* [WHAT IS BEING ASKED]:
Locate, in the data below, the line that contains "Build this scene" and the line that contains "return right *"; reproduce exactly those two lines and every line between them, nothing more.

* [SOURCE RECORDS]:
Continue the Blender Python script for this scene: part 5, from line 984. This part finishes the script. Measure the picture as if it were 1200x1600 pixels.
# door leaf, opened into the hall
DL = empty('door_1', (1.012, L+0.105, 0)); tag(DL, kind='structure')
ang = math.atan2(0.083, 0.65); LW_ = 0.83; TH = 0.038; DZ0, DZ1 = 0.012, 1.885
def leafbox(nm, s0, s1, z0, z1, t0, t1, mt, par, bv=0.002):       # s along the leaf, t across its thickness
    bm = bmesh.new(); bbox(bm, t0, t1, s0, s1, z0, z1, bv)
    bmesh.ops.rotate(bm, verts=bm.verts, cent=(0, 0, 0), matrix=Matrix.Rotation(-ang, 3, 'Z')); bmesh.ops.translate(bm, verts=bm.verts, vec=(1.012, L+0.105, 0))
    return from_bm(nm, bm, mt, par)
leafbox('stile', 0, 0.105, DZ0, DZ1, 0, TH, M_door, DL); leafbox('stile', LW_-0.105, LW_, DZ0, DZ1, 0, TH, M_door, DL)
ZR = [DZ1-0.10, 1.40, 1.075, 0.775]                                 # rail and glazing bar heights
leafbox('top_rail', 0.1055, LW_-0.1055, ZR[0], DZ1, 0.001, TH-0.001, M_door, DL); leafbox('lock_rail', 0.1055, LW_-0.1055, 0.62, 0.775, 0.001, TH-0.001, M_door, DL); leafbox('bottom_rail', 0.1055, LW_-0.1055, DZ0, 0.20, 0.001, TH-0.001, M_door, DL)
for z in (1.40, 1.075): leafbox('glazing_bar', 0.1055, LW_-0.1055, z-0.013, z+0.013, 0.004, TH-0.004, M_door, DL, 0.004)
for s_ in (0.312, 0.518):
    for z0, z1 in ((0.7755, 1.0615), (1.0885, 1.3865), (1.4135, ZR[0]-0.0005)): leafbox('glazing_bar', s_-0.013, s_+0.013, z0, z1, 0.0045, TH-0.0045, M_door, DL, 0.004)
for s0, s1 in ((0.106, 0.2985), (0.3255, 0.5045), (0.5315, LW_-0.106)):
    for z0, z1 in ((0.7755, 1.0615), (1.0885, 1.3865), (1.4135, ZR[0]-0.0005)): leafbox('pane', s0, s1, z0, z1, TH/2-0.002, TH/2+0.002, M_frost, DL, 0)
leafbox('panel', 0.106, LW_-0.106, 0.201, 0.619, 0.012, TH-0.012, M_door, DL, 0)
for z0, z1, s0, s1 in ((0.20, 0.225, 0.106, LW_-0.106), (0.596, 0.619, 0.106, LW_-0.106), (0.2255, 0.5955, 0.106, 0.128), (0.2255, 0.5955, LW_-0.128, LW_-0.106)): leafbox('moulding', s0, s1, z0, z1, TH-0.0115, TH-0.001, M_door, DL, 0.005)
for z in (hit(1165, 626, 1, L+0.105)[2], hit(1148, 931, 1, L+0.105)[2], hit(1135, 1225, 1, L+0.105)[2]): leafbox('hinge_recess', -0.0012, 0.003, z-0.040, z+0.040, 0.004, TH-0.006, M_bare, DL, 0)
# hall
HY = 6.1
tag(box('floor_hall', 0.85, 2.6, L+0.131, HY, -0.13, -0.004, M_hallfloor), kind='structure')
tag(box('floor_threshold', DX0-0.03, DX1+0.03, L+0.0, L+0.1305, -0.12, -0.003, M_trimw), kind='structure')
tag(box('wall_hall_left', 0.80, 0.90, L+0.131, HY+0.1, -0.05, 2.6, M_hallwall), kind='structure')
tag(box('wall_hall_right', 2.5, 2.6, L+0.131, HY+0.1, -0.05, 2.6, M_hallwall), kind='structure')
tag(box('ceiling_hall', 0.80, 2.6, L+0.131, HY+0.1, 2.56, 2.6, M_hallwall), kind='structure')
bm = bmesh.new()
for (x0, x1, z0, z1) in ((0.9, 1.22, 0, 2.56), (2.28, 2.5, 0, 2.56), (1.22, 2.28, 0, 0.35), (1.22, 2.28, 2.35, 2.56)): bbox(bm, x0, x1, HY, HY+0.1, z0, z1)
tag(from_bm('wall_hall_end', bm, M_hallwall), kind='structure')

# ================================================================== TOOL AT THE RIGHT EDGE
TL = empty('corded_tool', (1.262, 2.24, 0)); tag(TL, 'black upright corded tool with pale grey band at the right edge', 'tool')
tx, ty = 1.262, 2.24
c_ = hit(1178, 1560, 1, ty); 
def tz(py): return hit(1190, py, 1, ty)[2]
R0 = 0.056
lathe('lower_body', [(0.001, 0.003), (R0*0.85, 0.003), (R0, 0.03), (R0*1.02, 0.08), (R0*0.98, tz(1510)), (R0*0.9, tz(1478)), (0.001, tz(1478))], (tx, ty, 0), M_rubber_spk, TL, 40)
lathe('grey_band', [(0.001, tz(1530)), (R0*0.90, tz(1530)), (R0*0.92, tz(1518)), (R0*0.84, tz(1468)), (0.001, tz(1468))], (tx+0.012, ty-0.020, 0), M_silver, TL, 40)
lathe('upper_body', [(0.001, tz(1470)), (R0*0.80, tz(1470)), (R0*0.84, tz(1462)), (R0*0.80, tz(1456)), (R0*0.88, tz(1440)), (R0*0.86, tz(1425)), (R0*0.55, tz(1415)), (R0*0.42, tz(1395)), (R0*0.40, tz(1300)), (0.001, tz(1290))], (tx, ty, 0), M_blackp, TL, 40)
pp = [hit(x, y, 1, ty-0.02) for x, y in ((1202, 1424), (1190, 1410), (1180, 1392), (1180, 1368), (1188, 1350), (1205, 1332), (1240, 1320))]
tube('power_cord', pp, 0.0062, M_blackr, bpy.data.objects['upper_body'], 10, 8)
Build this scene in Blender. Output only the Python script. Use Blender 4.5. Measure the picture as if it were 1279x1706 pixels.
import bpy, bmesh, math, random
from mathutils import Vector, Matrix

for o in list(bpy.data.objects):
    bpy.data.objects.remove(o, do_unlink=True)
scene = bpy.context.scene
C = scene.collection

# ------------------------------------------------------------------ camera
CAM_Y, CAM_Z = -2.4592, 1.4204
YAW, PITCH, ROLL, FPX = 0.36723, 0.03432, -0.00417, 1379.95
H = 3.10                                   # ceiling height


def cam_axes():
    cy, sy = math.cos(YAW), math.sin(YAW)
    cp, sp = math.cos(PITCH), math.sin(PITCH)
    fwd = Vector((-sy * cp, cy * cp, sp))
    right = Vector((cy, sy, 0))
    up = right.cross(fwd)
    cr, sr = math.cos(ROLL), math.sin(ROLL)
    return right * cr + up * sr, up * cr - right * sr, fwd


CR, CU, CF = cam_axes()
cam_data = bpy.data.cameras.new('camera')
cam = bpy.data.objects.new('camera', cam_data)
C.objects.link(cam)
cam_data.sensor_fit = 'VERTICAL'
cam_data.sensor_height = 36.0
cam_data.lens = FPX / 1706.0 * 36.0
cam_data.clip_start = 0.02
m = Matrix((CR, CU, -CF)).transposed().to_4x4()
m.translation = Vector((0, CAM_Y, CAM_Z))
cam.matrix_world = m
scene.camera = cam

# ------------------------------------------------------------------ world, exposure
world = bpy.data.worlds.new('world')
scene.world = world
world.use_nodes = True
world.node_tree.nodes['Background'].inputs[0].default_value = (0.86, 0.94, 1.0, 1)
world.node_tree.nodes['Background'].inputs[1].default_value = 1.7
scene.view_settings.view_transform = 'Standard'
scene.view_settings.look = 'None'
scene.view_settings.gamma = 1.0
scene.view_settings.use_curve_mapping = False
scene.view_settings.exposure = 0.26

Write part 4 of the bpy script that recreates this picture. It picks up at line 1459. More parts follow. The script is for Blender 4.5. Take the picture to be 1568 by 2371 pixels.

* [THE OUTPUT]:
Build this scene in Blender. Output only the Python script. Use Blender 4.5. Measure the picture as if it were 1279x1706 pixels.
import bpy, bmesh, math, random
from mathutils import Vector, Matrix

for o in list(bpy.data.objects):
    bpy.data.objects.remove(o, do_unlink=True)
scene = bpy.context.scene
C = scene.collection

# ------------------------------------------------------------------ camera
CAM_Y, CAM_Z = -2.4592, 1.4204
YAW, PITCH, ROLL, FPX = 0.36723, 0.03432, -0.00417, 1379.95
H = 3.10                                   # ceiling height


def cam_axes():
    cy, sy = math.cos(YAW), math.sin(YAW)
    cp, sp = math.cos(PITCH), math.sin(PITCH)
    fwd = Vector((-sy * cp, cy * cp, sp))
    right = Vector((cy, sy, 0))
    up = right.cross(fwd)
    cr, sr = math.cos(ROLL), math.sin(ROLL)
    return right * cr + up * sr, up * cr - right * sr, fwd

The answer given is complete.